### Given problem
Write out the entire listing below exactly as it appears, minus any pictures.

### Data extract
* * * * * * * * *
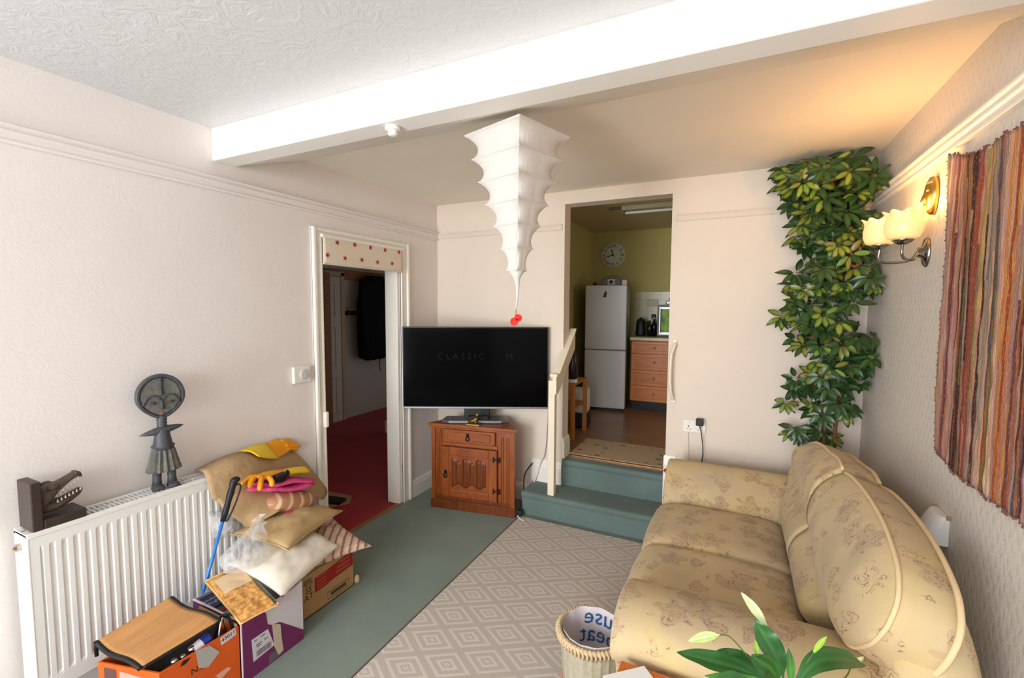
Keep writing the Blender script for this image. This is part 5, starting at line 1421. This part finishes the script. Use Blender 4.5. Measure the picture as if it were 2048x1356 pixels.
b = B(); b._add([nearp(.34, .19, .001), nearp(.92, .19, .001), nearp(.86, .24, .001), nearp(.36, .252, .001)], [(0, 1, 2, 3)]); b.build('pale_print', mat('pale_pink_ink', (214, 150, 140), .6), obx, solid=.0006)
# board on the orange box
brd = thing('lap_board', 'curved bamboo board with black edges lying on top of the orange box', 'board', (.42, -2.4, .29))
m_bam = wood('bamboo_board', (176, 124, 74), (200, 148, 92), (12, 1.2, 6), 5., .45, .4, .03)
bA, bB, bC, bD = Vector((.288, -2.535, .335)), Vector((.515, -2.505, .300)), Vector((.553, -2.268, .324)), Vector((.298, -2.305, .362))
def brdf(u, v, o=0.):
    p = bA*(1-u)*(1-v)+bB*u*(1-v)+bC*u*v+bD*(1-u)*v
    wv = -.010*math.sin(u*2*PI*.9+.2)*1.0+.012*(1-u)**3
    return Vector((p.x, p.y, p.z+wv+o))
b = B().grid(30, 20, lambda u, v: brdf(u, v)); b.build('bamboo_top', m_bam, brd, smooth=True, solid=.005)
for v0, nm in ((0, 0), (1, 1)):
    b = B(); 
    pts = [brdf(i/29, v0)+Vector((0, -.006 if v0 == 0 else .006, -.004)) for i in range(30)]
    b.tube(pts, .0085, 8)
    b.tube([pts[0], pts[0]+Vector((-.006, 0, -.02)), pts[0]+Vector((-.004, 0, -.055))], [.0085, .0075, .006], 8)
    b.build('black_end', m_blk, brd, smooth=True)
B().tube([brdf(1, i/19)+Vector((.003, 0, -.006)) for i in range(20)], .004, 6).build('black_edge', m_blk, brd, smooth=True)
# odds and ends in the front of the orange box
m_met = mat('bright_metal', (206, 206, 206), .2, .5, 1.)
tag(B().box(.31, .545, -2.46, -2.2, .006, .232, .03).build('dark_cloth_bundle', mat('dark_bundle_cloth', (40, 36, 34), .8, bump=.6, bscale=40), loc=(.43, -2.33, .006)), 'dark cloth bundle filling the orange box beneath the bamboo board', 'bundle')
cbl = [((.532, -2.415, .262), .012, 'shiny metal ball among dark cables in the orange box, nearest the camera'), ((.53, -2.385, .258), .010, 'shiny metal ball among dark cables in the orange box, second from the camera'), ((.527, -2.352, .264), .014, 'largest shiny metal ball behind the hand hole of the orange box')]
for c, r, lb_ in cbl:
    tag(B().ball((0, 0, 0), r, 14, 10).build('metal_ball', m_met, loc=(0, 0, 0), smooth=True), lb_, 'ball', 'metal balls in the orange box').location = c
tag(B().tube(bez([(.535, -2.45, .240), (.518, -2.40, .246), (.535, -2.36, .244), (.515, -2.32, .246), (.532, -2.28, .244)], 8), .009, 8).build('coiled_black_lead', m_blk, loc=(.53, -2.36, .21), smooth=True), 'thick black lead snaking along the front of the orange box', 'cable')
rl = thing('blue_roll', 'small roll with a blue and white wrapper in the front of the orange box', 'roll', (.533, -2.318, .21))
B().cyl((.528, -2.345, .256), (.528, -2.317, .264), .020, 16).build('white_part', m_wbx, rl, smooth=False); B().cyl((.528, -2.317, .264), (.528, -2.29, .271), .0202, 16).build('blue_part', mat('blue_wrapper', (34, 50, 130), .4), rl)
tag(B().tube(bez([(.545, -2.275, .20), (.546, -2.262, .27), (.54, -2.245, .318), (.533, -2.232, .30), (.53, -2.222, .22)], 8), .004, 8).build('wire_loop', m_met, loc=(.54, -2.25, .2), smooth=True), 'thin bent metal wire loop standing up in the orange box near its number label', 'wire')
tag(B().tube(bez([(.50, -2.26, .20), (.51, -2.24, .30), (.535, -2.222, .318), (.54, -2.206, .26), (.54, -2.205, .21)], 8), .006, 8).build('black_hoop', m_blk, loc=(.52, -2.23, .2), smooth=True), 'black plastic hoop arching out of the far end of the orange box', 'hoop')
dc = tag(B().box(.155, .285, -2.72, -2.50, 0, .115, .02).build('black_case', mat('black_case_fabric', (38, 36, 40), .7), loc=(.22, -2.6, 0)), 'black case on the floor under the near end of the radiator', 'case')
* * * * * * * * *
### Solution below
Keep writing the Blender script for this image. This is part 5, starting at line 1421. This part finishes the script. Use Blender 4.5. Measure the picture as if it were 2048x1356 pixels.
b = B(); b._add([nearp(.34, .19, .001), nearp(.92, .19, .001), nearp(.86, .24, .001), nearp(.36, .252, .001)], [(0, 1, 2, 3)]); b.build('pale_print', mat('pale_pink_ink', (214, 150, 140), .6), obx, solid=.0006)
# board on the orange box
brd = thing('lap_board', 'curved bamboo board with black edges lying on top of the orange box', 'board', (.42, -2.4, .29))
m_bam = wood('bamboo_board', (176, 124, 74), (200, 148, 92), (12, 1.2, 6), 5., .45, .4, .03)
bA, bB, bC, bD = Vector((.288, -2.535, .335)), Vector((.515, -2.505, .300)), Vector((.553, -2.268, .324)), Vector((.298, -2.305, .362))
def brdf(u, v, o=0.):
    p = bA*(1-u)*(1-v)+bB*u*(1-v)+bC*u*v+bD*(1-u)*v
    wv = -.010*math.sin(u*2*PI*.9+.2)*1.0+.012*(1-u)**3
    return Vector((p.x, p.y, p.z+wv+o))
b = B().grid(30, 20, lambda u, v: brdf(u, v)); b.build('bamboo_top', m_bam, brd, smooth=True, solid=.005)
for v0, nm in ((0, 0), (1, 1)):
    b = B(); 
    pts = [brdf(i/29, v0)+Vector((0, -.006 if v0 == 0 else .006, -.004)) for i in range(30)]
    b.tube(pts, .0085, 8)
    b.tube([pts[0], pts[0]+Vector((-.006, 0, -.02)), pts[0]+Vector((-.004, 0, -.055))], [.0085, .0075, .006], 8)
    b.build('black_end', m_blk, brd, smooth=True)
B().tube([brdf(1, i/19)+Vector((.003, 0, -.006)) for i in range(20)], .004, 6).build('black_edge', m_blk, brd, smooth=True)
# odds and ends in the front of the orange box
m_met = mat('bright_metal', (206, 206, 206), .2, .5, 1.)
tag(B().box(.31, .545, -2.46, -2.2, .006, .232, .03).build('dark_cloth_bundle', mat('dark_bundle_cloth', (40, 36, 34), .8, bump=.6, bscale=40), loc=(.43, -2.33, .006)), 'dark cloth bundle filling the orange box beneath the bamboo board', 'bundle')
cbl = [((.532, -2.415, .262), .012, 'shiny metal ball among dark cables in the orange box, nearest the camera'), ((.53, -2.385, .258), .010, 'shiny metal ball among dark cables in the orange box, second from the camera'), ((.527, -2.352, .264), .014, 'largest shiny metal ball behind the hand hole of the orange box')]
for c, r, lb_ in cbl:
    tag(B().ball((0, 0, 0), r, 14, 10).build('metal_ball', m_met, loc=(0, 0, 0), smooth=True), lb_, 'ball', 'metal balls in the orange box').location = c
tag(B().tube(bez([(.535, -2.45, .240), (.518, -2.40, .246), (.535, -2.36, .244), (.515, -2.32, .246), (.532, -2.28, .244)], 8), .009, 8).build('coiled_black_lead', m_blk, loc=(.53, -2.36, .21), smooth=True), 'thick black lead snaking along the front of the orange box', 'cable')
rl = thing('blue_roll', 'small roll with a blue and white wrapper in the front of the orange box', 'roll', (.533, -2.318, .21))
B().cyl((.528, -2.345, .256), (.528, -2.317, .264), .020, 16).build('white_part', m_wbx, rl, smooth=False); B().cyl((.528, -2.317, .264), (.528, -2.29, .271), .0202, 16).build('blue_part', mat('blue_wrapper', (34, 50, 130), .4), rl)
tag(B().tube(bez([(.545, -2.275, .20), (.546, -2.262, .27), (.54, -2.245, .318), (.533, -2.232, .30), (.53, -2.222, .22)], 8), .004, 8).build('wire_loop', m_met, loc=(.54, -2.25, .2), smooth=True), 'thin bent metal wire loop standing up in the orange box near its number label', 'wire')
tag(B().tube(bez([(.50, -2.26, .20), (.51, -2.24, .30), (.535, -2.222, .318), (.54, -2.206, .26), (.54, -2.205, .21)], 8), .006, 8).build('black_hoop', m_blk, loc=(.52, -2.23, .2), smooth=True), 'black plastic hoop arching out of the far end of the orange box', 'hoop')
dc = tag(B().box(.155, .285, -2.72, -2.50, 0, .115, .02).build('black_case', mat('black_case_fabric', (38, 36, 40), .7), loc=(.22, -2.6, 0)), 'black case on the floor under the near end of the radiator', 'case')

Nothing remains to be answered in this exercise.